Des cris d'alarme surgissent au sein même des institutions. Le rapport Ethique et institutions scientifiques du Comité d'Ethique du CNRS (juillet 1997 , accessible sur Internet à l'adresse www.cnrs.fr/ethique/ethsc.pdf) constate des dérives inquiétantes. Sans doute, ce rapport émanant de la hiérarchie elle-même et dont la teneur ne peut que refléter des compromis, ne va pas jusqu'au bout de la pensée qui l'a inspiré. Mais il nous en dit suffisamment pour que de nombreuses questions puissent légitimement être posées. Les pratiques d'influence, les chasses gardées, l'opacité dans les prises de décisions, la répression contre ceux qui signalent les dysfonctionnements... y sont dénoncées. L'un des auteurs du rapport plaide explicitement, dans le Journal du CNRS de mars 1998, pour la "formula américaine de protection des whistleblowers, les lanceurs d'alerte" alors que, quelques lignes plus haut, le même Journal du CNRS signale (p. 14) à propos du "scandale de l'ARC" que "pendant longtemps, ceux qui ont tenté de le dénoncer ont été pourchassés". On ne peut que s'émouvoir de ces constats et déclarations, auquels s'ajoute le "cas VIDELIER" (mise au placard d'un chercheur ayant dénoncé le négationnisme) et qui témoignent d'une déroute institutionnelle devant une situation devenue de plus en plus grave à cause de la passivité des pouvoirs publics.

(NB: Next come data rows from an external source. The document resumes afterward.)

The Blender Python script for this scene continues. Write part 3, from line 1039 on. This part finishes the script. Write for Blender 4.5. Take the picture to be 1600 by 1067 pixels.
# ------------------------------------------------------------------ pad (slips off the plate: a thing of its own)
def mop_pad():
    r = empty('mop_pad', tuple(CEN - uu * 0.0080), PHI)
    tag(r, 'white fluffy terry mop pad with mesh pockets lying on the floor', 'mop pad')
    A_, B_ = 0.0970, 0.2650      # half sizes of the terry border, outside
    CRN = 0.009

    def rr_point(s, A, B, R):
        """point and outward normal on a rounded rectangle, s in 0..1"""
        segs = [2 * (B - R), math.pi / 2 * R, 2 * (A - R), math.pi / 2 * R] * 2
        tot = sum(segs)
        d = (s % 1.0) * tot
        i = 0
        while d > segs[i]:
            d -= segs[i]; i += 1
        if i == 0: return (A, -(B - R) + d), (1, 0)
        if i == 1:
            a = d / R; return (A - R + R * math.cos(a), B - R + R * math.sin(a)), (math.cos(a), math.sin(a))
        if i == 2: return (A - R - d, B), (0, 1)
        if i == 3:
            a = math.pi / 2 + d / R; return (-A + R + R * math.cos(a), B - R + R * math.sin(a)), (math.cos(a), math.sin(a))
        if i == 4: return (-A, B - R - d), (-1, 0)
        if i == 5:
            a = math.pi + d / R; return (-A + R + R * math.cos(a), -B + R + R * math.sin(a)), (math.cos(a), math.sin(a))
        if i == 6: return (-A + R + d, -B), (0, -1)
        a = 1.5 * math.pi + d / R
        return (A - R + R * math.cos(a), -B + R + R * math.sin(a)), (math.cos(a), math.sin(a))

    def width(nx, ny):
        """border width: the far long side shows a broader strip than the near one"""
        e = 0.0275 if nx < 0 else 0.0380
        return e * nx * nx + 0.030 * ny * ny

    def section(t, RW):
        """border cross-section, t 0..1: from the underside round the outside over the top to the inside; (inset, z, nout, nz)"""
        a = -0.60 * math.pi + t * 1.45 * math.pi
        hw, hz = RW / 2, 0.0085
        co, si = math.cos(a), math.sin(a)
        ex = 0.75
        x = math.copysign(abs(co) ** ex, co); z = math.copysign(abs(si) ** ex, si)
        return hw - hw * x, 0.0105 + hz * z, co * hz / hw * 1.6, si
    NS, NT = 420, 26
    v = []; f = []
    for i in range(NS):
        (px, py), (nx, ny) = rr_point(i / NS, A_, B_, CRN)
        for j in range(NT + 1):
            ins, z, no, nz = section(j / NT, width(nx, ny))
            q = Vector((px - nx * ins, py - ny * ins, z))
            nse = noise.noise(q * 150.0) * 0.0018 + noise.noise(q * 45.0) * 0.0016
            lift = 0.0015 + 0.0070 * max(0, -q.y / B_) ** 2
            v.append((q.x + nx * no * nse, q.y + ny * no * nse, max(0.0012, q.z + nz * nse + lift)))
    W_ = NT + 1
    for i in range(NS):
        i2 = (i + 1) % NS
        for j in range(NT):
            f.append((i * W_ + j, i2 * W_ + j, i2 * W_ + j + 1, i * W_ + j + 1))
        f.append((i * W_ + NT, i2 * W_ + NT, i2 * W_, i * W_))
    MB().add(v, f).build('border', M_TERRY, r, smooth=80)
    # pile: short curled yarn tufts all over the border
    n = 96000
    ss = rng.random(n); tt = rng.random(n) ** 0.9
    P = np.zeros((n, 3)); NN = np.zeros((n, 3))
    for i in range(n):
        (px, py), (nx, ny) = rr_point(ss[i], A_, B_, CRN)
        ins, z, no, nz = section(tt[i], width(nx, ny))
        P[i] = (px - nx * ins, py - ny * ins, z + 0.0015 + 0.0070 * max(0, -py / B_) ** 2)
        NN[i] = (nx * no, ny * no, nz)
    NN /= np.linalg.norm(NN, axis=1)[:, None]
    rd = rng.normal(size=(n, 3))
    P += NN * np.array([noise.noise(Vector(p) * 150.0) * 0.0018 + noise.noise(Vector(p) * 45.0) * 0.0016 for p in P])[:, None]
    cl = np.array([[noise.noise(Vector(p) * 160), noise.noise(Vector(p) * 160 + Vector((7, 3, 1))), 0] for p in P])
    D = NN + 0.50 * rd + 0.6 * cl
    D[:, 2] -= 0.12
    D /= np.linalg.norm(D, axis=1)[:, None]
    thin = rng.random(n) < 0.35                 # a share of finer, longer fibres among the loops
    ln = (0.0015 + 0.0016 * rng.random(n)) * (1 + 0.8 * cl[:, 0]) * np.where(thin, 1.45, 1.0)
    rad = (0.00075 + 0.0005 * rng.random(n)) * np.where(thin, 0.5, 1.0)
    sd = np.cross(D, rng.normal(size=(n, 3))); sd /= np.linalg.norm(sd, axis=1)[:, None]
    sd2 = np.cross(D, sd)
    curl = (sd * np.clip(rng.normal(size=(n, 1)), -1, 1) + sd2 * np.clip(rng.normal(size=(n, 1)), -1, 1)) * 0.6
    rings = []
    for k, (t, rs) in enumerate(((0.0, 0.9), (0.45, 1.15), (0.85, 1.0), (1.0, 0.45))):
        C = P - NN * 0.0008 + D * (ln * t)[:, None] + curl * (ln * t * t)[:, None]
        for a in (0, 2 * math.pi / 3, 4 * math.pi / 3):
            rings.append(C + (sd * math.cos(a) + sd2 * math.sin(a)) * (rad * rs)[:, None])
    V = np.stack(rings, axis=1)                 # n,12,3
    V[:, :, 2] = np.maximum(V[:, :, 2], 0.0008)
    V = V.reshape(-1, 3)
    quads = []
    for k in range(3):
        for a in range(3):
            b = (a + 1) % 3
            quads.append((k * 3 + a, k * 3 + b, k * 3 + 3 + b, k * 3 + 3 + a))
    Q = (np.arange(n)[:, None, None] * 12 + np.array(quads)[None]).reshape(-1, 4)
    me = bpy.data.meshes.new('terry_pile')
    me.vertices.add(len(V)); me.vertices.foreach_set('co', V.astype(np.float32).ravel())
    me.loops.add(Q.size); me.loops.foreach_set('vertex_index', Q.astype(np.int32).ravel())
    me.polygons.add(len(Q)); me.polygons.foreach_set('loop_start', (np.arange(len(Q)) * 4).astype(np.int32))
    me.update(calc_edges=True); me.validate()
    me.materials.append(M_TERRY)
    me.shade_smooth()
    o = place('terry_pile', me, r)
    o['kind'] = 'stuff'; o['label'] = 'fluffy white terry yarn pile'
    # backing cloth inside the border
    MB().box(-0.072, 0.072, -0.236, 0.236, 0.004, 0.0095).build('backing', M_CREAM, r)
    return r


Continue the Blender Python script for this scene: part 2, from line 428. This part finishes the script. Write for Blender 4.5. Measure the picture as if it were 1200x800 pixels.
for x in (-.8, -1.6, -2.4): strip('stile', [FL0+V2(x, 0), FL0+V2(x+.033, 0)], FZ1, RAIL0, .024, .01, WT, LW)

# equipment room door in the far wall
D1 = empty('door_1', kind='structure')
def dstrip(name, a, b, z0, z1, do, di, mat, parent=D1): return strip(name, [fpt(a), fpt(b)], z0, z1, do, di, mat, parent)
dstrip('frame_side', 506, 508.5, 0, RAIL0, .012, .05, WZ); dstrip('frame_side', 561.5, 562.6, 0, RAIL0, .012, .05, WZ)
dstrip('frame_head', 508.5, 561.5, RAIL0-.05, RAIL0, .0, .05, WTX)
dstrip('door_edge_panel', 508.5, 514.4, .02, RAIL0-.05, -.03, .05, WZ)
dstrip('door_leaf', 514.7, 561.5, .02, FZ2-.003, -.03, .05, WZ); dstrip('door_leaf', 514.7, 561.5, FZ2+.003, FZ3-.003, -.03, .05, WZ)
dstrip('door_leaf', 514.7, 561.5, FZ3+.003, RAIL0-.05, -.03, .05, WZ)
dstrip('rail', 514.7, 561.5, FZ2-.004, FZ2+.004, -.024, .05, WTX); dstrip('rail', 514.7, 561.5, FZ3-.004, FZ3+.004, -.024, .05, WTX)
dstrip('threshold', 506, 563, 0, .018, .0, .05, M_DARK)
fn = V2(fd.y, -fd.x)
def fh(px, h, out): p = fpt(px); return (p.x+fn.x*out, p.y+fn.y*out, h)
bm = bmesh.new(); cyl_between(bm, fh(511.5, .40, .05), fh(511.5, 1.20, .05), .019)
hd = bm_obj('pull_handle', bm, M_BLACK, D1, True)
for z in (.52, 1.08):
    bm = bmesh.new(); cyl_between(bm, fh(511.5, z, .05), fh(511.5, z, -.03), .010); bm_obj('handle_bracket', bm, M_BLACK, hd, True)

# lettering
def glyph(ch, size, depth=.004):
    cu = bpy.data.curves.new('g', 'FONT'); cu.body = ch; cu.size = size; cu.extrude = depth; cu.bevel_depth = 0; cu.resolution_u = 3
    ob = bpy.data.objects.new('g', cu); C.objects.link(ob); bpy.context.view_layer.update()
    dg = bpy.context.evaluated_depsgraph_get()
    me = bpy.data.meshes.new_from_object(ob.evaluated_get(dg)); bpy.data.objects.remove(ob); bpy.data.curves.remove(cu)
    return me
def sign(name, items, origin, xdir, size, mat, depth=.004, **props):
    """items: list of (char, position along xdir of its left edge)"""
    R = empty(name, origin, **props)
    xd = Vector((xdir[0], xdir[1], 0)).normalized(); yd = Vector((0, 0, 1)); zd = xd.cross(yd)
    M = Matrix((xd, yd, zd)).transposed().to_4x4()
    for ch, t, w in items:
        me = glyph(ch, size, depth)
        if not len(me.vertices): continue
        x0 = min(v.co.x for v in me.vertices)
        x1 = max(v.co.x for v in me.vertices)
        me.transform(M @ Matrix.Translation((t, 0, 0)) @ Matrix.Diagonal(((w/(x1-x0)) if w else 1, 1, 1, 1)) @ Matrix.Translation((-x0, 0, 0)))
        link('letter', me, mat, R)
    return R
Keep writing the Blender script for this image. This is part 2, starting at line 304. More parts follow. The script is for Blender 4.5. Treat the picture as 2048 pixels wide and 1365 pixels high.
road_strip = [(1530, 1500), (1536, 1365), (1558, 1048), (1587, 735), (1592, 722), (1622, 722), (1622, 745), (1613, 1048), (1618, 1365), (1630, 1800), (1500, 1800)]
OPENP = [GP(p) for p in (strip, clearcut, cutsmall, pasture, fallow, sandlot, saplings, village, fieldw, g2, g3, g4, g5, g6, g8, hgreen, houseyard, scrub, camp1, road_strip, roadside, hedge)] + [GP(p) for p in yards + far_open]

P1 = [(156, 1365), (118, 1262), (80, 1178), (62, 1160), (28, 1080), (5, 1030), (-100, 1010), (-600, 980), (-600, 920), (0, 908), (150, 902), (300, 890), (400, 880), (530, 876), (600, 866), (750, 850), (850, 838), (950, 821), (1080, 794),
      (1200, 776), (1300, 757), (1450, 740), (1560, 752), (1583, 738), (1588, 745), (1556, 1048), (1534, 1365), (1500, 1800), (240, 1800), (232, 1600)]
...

Les réformes de la recherche scientifique et de l'Université ont été, depuis longtemps, systématiquement confiées à la hiérarchie scientifique elle-même: cette formule très contestable porte la responsabilité de l'impasse actuelle. Echappant à tout contrôle extérieur, la hiérarchie a servi ses propres intérêts et accru successivement ses pouvoirs et privilèges. Elle a développé une administration et une machinerie relationnelle pléthoriques, tout en étouffant la voix des chercheurs actifs qui pouvaient très difficilement arriver jusqu'aux médias et instances politiques de décision. Contre les dissidents, elle brandit la menace de bannissement de la "communauté scientifique". En occultant de graves dysfonctionnements, la hiérarchie scientifique a su persuader le monde politique d'un prétendu "bon fonctionement général" de la recherche et faire traduire une "nécessité de laisser travailler les scientifiques" par une "carte blanche" donnée aux dirigeants. Dans les rapports, les "problèmes de la recherche" sont réduits à des questions budgétaires et d'organigramme, l'indépendance des chercheurs étant assimilée de façon démagogique à ce qui de fait s'y oppose, à savoir le renforcement des pouvoirs et "autonomie" des directeurs de laboratoire. Cette involution, soutenue par des fonctionnaires ministériels tout aussi inamovibles, a provoqué après deux décennies une crise générale du système qui menace à présent l'économie du pays et qui me semble exiger la mise en place d'une commission d'enquête parlementaire afin de faire le point, de façon indépendante et devant toute la Nation, sur l'ensemble des problèmes des établissements à vocation scientifique.

Je vous prie de recevoir l'expression de ma haute considération.